A quadratic function, which is written in the form, $y=a{x}^2+bx+c$, where, $a\ne 0$ is called the standard form of the quadratic function.

The graph of the function $y=a{x}^2+bx+c$

Opens upward and has a minimum value at $x=-\frac{b}{2a}$, when $a>0$.

Opens downward and has a maximum value at $x=-\frac{b}{2a}$,  when $a<0$.

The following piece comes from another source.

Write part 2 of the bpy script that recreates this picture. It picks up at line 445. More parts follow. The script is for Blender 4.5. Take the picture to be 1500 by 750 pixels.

Compare the quadratic function $y=-x^2-14x-16$ with the standard quadratic function $y=a{x}^2+bx+c$.

$a=-1,b=-14,c=-16$

Substitute $a=-1$ and $b=-14$ in $x=-\frac{b}{2a}$.

$$\begin{gathered} x=-\left(\frac{-14}{2\left(-1\right)}\right) \\ x=-\left(\frac{-14}{-2}\right) \\ x=-\left(7\right) \\ x=-7 \end{gathered}$$

Since, $a<0$.

Hence, the graph of the function  $y=-x^2-14x-16$ opens downward and has a maximum value at $x=-7$. 

Therefore the function $y=-x^2-14x-16$ has a maximum value at $x=-7$.

A quadratic function, which is written in the form, $y=a{x}^2+bx+c$, where, $a\ne 0$ is called the standard form of the quadratic function.

The graph of the function $y=a{x}^2+bx+c,$

Opens upward and has a minimum value at $x=-\frac{b}{2a}$, when $a>0$.

Opens downward and has a maximum value at $x=-\frac{b}{2a}$,  when $a<0$.

Compare the quadratic function $y=-x^2-14x-16$ with the standard quadratic function $y=-x^2-14x-16$.

$a=-1,b=-14,c=-16$

Substitute $a=-1$ and $b=-14$ in $x=-\frac{b}{2a}$.

$$\begin{gathered} x=-\left(\frac{-14}{2\left(-1\right)}\right) \\ x=-\left(\frac{-14}{-2}\right) \\ x=-\left(7\right) \\ x=-7 \end{gathered}$$

Since, $a<0$.

Hence, the graph of the function $y=-x^2-14x-16$ opens downward and has a maximum value at $x=-7$.

Substitute $x=-7$ in $y=-x^2-14x-16$.

$$\begin{gathered} y=-{\left(-7\right)}^2-14\left(-7\right)-16 \\ y=-\left(49\right)+98-16 \\ y=-49+98-16 \\ y=-65+98 \\ y=33 \end{gathered}$$

Therefore the maximum value of the function $y=-x^2-14x-16$ is 33.

A quadratic function, which is written in the form, $y=a{x}^2+bx+c$, where, $a\ne 0$ is called the standard form of the quadratic function.

The domain is the set of all of the possible values of the independent variable $x$.

The range is the set of all the possible values of the dependent variable $y$.

Since, the graph of the function $y=-x^2-14x-16$ is a parabola.

Since, the parabola always extends to infinity.

So, the domain is $\left(-\infty ,\infty \right)$.

Since, the maximum value of the function is 33.

So, the range is $\left(-\infty ,\left.33\right]\right.$.

Therefore, the domain is $\left(-\infty ,\infty \right)$ and the range is $\left(-\infty ,\left.33\right]\right.$.